Мне остается объяснить многое другое, и я всегда буду рад прибавить к этому несколько соображений, чтобы мои доводы были более убедительными. Но чтобы вам не наскучило это длинное рассуждение, я представлю кое-что в виде аллегории (fable), в которой, надеюсь, истина выступит достаточно ясно; читать ее будет не менее приятно, чем простое изложение.
Глава VI
Описание нового мира и качеств той материи, из которой он состоит
Отрешитесь на некоторое время от этого мира, чтобы взглянуть на новый, который я хочу на ваших глазах создать в воображаемых пространствах. Философы говорят, что эти пространства бесконечны. С ними, безусловно, следует согласиться, потому что они-то их и создали. Но чтобы эта бесконечность нам не мешала и не запутывала нас, не будем стремиться идти до конца; углубимся в них лишь настолько, чтобы у нас исчезло из виду все созданное Богом пять или шесть тысяч лет назад. После того как мы остановимся в каком-то определенном месте, предположим, что Бог заново создает вокруг нас столько материи, что, в какую бы сторону ни обратился наш мысленный взор, мы нигде не увидим пустого места.
Хотя море и не бесконечно, те, кто находится на каком-нибудь корабле вдали от берегов, могут искать взором берег как будто до бесконечности, и все-таки за пределами того, что они видят, опять-таки будет вода. И наше воображение может простираться до бесконечности, но, чтобы не предполагать бесконечной эту новую материю, мы можем все-таки допустить, что она заполняет пространства, превосходящие все то, что может представить наше воображение. А чтобы избежать всевозможных упреков, не будем давать простора нашему воображению, а нарочно удержим его в некотором определенном пространстве, не превосходящем, например, расстояние от Земли до главных звезд неба. Предположим также, что материя, сотворенная Богом, простирается неопределенно далеко за пределы этой области. Гораздо приличнее и лучше полагать границы нашему мышлению, нежели ставить пределы творениям Бога.

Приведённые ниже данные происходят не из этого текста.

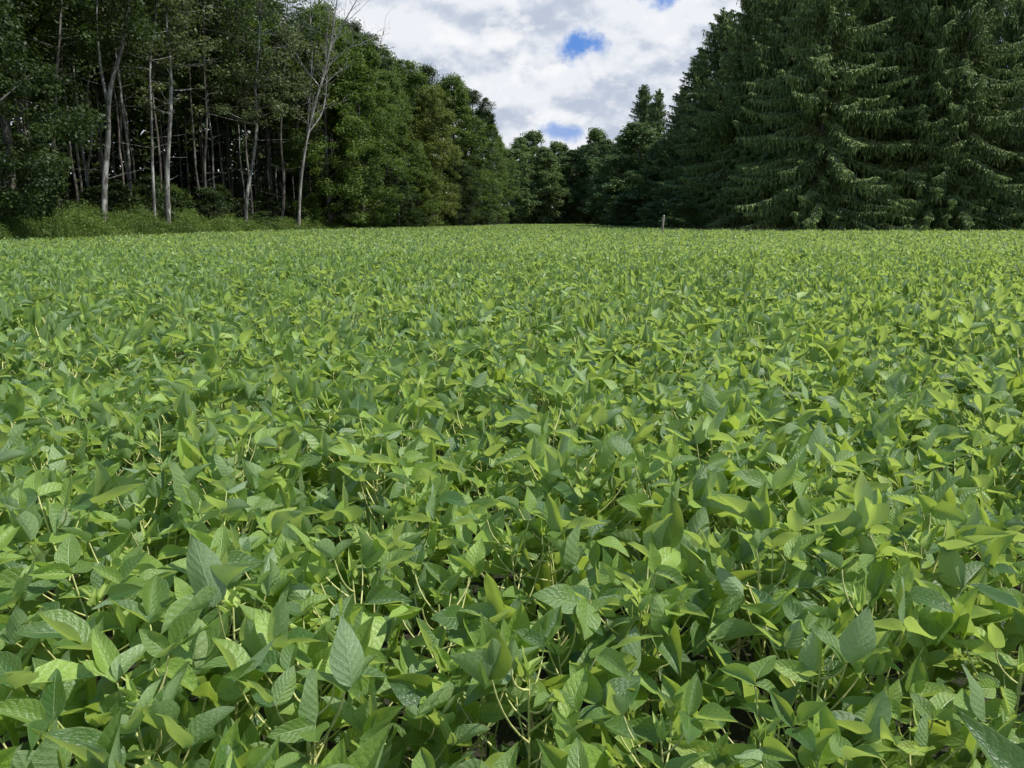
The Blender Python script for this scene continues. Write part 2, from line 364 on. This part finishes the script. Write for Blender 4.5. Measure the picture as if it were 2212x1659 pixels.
labs=['far broadleaf tree at the left of the gap','taller far tree with a domed top left of the gap centre','low round far tree left of the gap centre','far tree in the middle left of the gap','low far tree in the middle of the gap','far tree just right of the gap middle','taller feathery far tree right of the gap middle','far tree right of the feathery one','far tree nearest the spruces in the gap','dark far tree behind the end of the left wood']
for (px,Y_,ty,v),lab in zip(fars,labs):
    p=at(px,430,Y_); H=at(px,ty,Y_).z; place(farv[v],'broadleaf_tree',lab,'tree',p.x,Y_,H,wid=1.15)
for px,Y_,ty,v,w,lab in [(1372,98,262,0,1.0,'rounded grey green broadleaf tree in front of the small pointed spruce'),(1325,112,335,1,.75,'low broadleaf tree left of the small pointed spruce'),(1425,90,300,0,.8,'broadleaf tree tucked against the first big spruce')]:
    p=at(px,430,Y_); H=at(px,ty,Y_).z; place(farv[v],'broadleaf_tree',lab,'tree',p.x,Y_,H,wid=w)
for px,Y_,ty,w,lab in [(1418,74,435,.42,'soft green bush at the left foot of the spruce stand'),(1475,69,420,.42,'rounded bush in front of the leftmost spruces'),(1350,92,420,.5,'low green bush at the right side of the gap')]:
    p=at(px,430,Y_); H=at(px,ty,Y_).z; place(farv[0],'bush',lab,'bush',p.x,Y_,H,wid=w)
for px,Y_,H,v,lab in [(-80,30,19,3,'dark leafy maple at the far left edge of the view'),(30,36,20,3,'dark leafy tree at the left corner behind the weeds')]:
    p=at(px,430,Y_); place(full[v],'broadleaf_tree',lab,'tree',p.x,Y_,H,wid=.8)
pts=[]; rr=random.Random(4)
while len(pts)<120:
    y=rr.uniform(24,112); x=float(xl(y))-rr.uniform(4.6,20)
    if 1106+FPX*x/y<-200: continue
    if all((x-a)**2+(y-b)**2>3.2 for a,b in pts): pts.append((x,y))
for x,y in pts:
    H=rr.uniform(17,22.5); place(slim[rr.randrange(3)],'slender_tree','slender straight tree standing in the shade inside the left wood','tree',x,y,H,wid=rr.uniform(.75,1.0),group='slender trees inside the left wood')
for k in range(60):
    y=rr.uniform(27,104); x=float(xl(y))-rr.uniform(2.6,9)
    place(shr[0 if rr.random()<.75 else 1],'shrub','leafy shrub growing in the shade at the foot of the left wood','shrub',x,y,rr.uniform(1.2,3.6),wid=rr.uniform(.7,1.3),group='shrubs at the foot of the left wood')

def hero(name,lab,stems,Y_,r,mat,crowns,cmat,seed,leaf=.10,nper=90):
    rg=np.random.default_rng(seed); o=bpy.data.objects.new(name,None); C.objects.link(o)
    b=at(*stems[0][0],Y_); bz=float(gz(b.x,Y_)); o.location=(b.x,Y_,bz); tag(o,lab,'tree')
    org=np.array([b.x,Y_,bz]); allP=[]
    for k,st in enumerate(stems):
        P=np.array([tuple(at(px,py,Y_)) for px,py in st])-org
        P[:,1]+=np.cumsum(rg.normal(0,.25,len(P)))*(1 if k else .6); P[0,1]=0 if k==0 else P[0,1]
        if k==0: P[0]=[0,0,-.3]
        else:
            d=np.linalg.norm(allP[0][:,[0,2]]-P[0][[0,2]],axis=1); P[0]=allP[0][d.argmin()]
        S=spline(P,28); rad=(r if k==0 else r*.55)*np.linspace(1,.3 if k==0 else .15,28); 
        if k==0: rad[0]*=1.35; rad[1]*=1.15
        rad*=1+rg.normal(0,.03,28)
        g=Geo(); g.add(*tube(S,rad,10)); obj('trunk' if k==0 else 'limb',g.mesh('trunk' if k==0 else 'limb',mat),o); allP.append(S)
    AP=np.concatenate(allP)
    g=Geo(); cen=[];rad=[]
    for (n,x0,x1,y0,y1,cr) in crowns:
        for _ in range(n):
            c=np.array(at(rg.uniform(x0,x1),rg.uniform(y0,y1),Y_))-org; c[1]+=rg.normal(0,1.5); cen.append(c); rad.append(cr*rg.uniform(.6,1.3))
            if rg.random()<.45:
                lower=AP[(AP[:,2]<c[2]-.2)]; 
                if len(lower)==0: continue
                q=lower[np.linalg.norm(lower-c+np.array([0,0,-1.0]),axis=1).argmin()]
                g.add(*bezt(q,(q+c)/2+np.array([0,0,-.15]),c,r*.2,.01,6,5))
    for _ in range(26 if cen else 0):
        a=allP[0][rg.integers(5,22)]; d=np.array([rg.normal(0,1),rg.normal(0,.7),rg.uniform(-.1,.7)]); L=rg.uniform(.5,1.6)
        g.add(*bezt(a,a+d*L*.5,a+d*L+rg.normal(0,.15,3),.014,.004,5,4))
    if g.V: obj('branches',g.mesh('branches',mat),o)
    if cen:
        V,F,tn=crown_geo(rg,cen,rad,nper,leaf,.6); obj('crown',mesh_np('crown',V,F,cmat,None,tn,smooth=False),o)
    return o,AP,org
hero('lichen_tree','thick grey forked tree with lichen patches near the left corner',[[(218,475),(222,400),(228,300),(236,200),(262,90),(274,0),(282,-90)],[(232,240),(216,140),(218,40),(224,-80)]],39,.165,M_barkp,[(60,150,330,-180,90,.75)],M_dark,1)
hero('pale_tree','thin pale straight tree paired with the thicker mottled trunk',[[(332,475),(331,380),(329,260),(333,150),(340,40),(345,-90)]],44,.095,M_barkp,[(40,270,400,-160,120,.7)],M_grey,2)
hero('mottled_tree','thick pale mottled trunk standing right of the thin pale one',[[(361,478),(362,380),(368,250),(370,160),(363,60),(358,-90)]],45,.155,M_barkp,[(50,300,450,-180,110,.8),(12,320,400,140,240,.4)],M_grey,3)
hero('aspen_tree','slightly leaning tree with airy grey green crown left of the bare tree',[[(529,485),(534,430),(546,340),(553,260),(552,190),(560,90),(566,-80)]],56,.15,M_barkp,[(100,470,660,-150,190,.9),(36,480,650,180,270,.55)],M_grey,4)
hero('dark_trunk_tree','narrow dark trunk left of the lichen patched forked tree',[[(128,470),(126,350),(130,200),(138,60),(140,-80)]],37,.10,M_barkd,[(45,40,210,-160,170,.8)],M_dark,5)
hero('narrow_tree','narrow brown trunk between the airy tree and the bare tree',[[(606,480),(610,400),(606,300),(612,200),(618,60)]],63,.14,M_barkd,[(40,560,680,0,200,1.0),(20,590,690,150,330,.8)],M_dark,6)
hero('crooked_tree','thin crooked grey trunk between the corner trees and the forked tree',[[(196,472),(188,380),(198,300),(192,200),(205,90),(200,-60)]],44,.08,M_barkd,[(36,120,260,-140,130,.8)],M_dark,7)
hero('brown_tree','brown trunk standing between the mottled trunk and the leaning tree',[[(452,478),(448,380),(455,260),(450,150),(455,0)]],54,.10,M_barkd,[(50,390,520,-120,200,.9)],M_dark,8)
o,AP,org=hero('bare_tree','bare bleached dead tree with leafless forked top',[[(643,480),(650,400),(664,310),(684,220),(708,130),(722,50),(738,-70)],[(664,310),(668,210),(672,110),(668,20),(676,-60)],[(690,200),(712,140),(760,100),(820,92)],[(712,120),(742,50),(770,0),(790,-50)],[(668,290),(694,240),(702,170),(700,90),(712,-20)],[(668,180),(640,120),(628,50),(632,-30)]],63,.125,M_bare,[],None,9)
g=Geo(); rg=np.random.default_rng(12)
for _ in range(110):
    a=AP[rg.integers(0,len(AP))]
    if a[2]<8: continue
    d=np.array([rg.normal(0,.7),rg.normal(0,.5),rg.uniform(.3,1.1)]); L=rg.uniform(.9,2.9)
    e=a+d*L; m=a+d*L*.5+rg.normal(0,.15,3); g.add(*bezt(a,m,e,.018,.006,6,5))
    for _2 in range(3):
        q=a+(e-a)*rg.uniform(.35,.95); g.add(*bezt(q,q+rg.normal(0,.2,3)+[0,0,.2],q+rg.normal(0,.4,3)+[0,0,.6],.012,.005,4,4))
obj('twigs',g.mesh('twigs',M_bare),o)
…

Раз уж мы взяли на себя смелость измыслить материю по своей фантазии, наделим ее природой, совершенно ясной и понятной каждому: для этого предположим, что она не имеет никакой формы — ни формы земли, ни формы огня, ни формы воздуха, ни формы любого другого, более частной формы, например дерева, камня или металла. Предположим также, что эта материя не имеет ни качеств теплоты или холода, ни качеств сухости или влажности, ни качеств легкости или тяжести, что у нее нет ни вкуса, ни запаха, ни звука, ни цвета, ни света, ни какого-либо другого свойства, относительно природы которого можно было бы сказать, что в ней заключается нечто не известное с очевидностью любому человеку.
Не будем также считать ее той первой материей философов, которая, будучи полностью лишена всех своих форм и качеств, превращается во что-то не доступное ясному пониманию. Представим нашу материю настоящим телом, совершенно плотным, одинаково заполняющим всю длину, ширину и глубину того огромного пространства, на котором остановилась наша мысль. Представим далее, что каждая из ее частей всегда занимает часть этого пространства, пропорциональную ее величине, и никогда не может заполнить больший или сжаться в меньший объем или допустить, чтобы одновременно с нею какая-нибудь другая часть материи занимала то же самое место.
Прибавим к этому, что нашу материю можно делить на всевозможные части любой формы, какую только можно вообразить, и каждая из ее частей может обладать любым допустимым движением. Предположим, кроме того, что Бог действительно разделил ее на множество таких частей, из которых одни больше, другие меньше, одни имеют — в зависимости от нашей воли и воображения — одну фигуру, другие — другую. Не будем, однако, думать, что, отделяя одну часть материи от другой, Бог образовал между ними какую-то пустоту, а представим, что все различие частей материи, какое он положил, сводится к разнообразию предписанных им движений, т. е. что с первого же момента творения одни из ее частей начали двигаться в одну сторону, а другие — в другую, одни быстрее, а другие медленнее (или, если угодно, вовсе не двигались) и что движение происходило с тех пор по обычным законам природы. Бог так чудесно установил эти законы, что даже если предположить, что он не создал ничего, кроме сказанного, и не внес в материю никакого порядка и никакой соразмерности, а, наоборот, оставил лишь самый запутанный и невообразимый хаос, какой только могут описать поэты, то и в таком случае этих законов было бы достаточно, чтобы частицы хаоса сами распутались и расположились в таком прекрасном порядке, что они образовали бы весьма совершенный мир, где мы смогли бы увидеть не только свет, но и все прочее, как важное, так и неважное, имеющееся в действительном мире.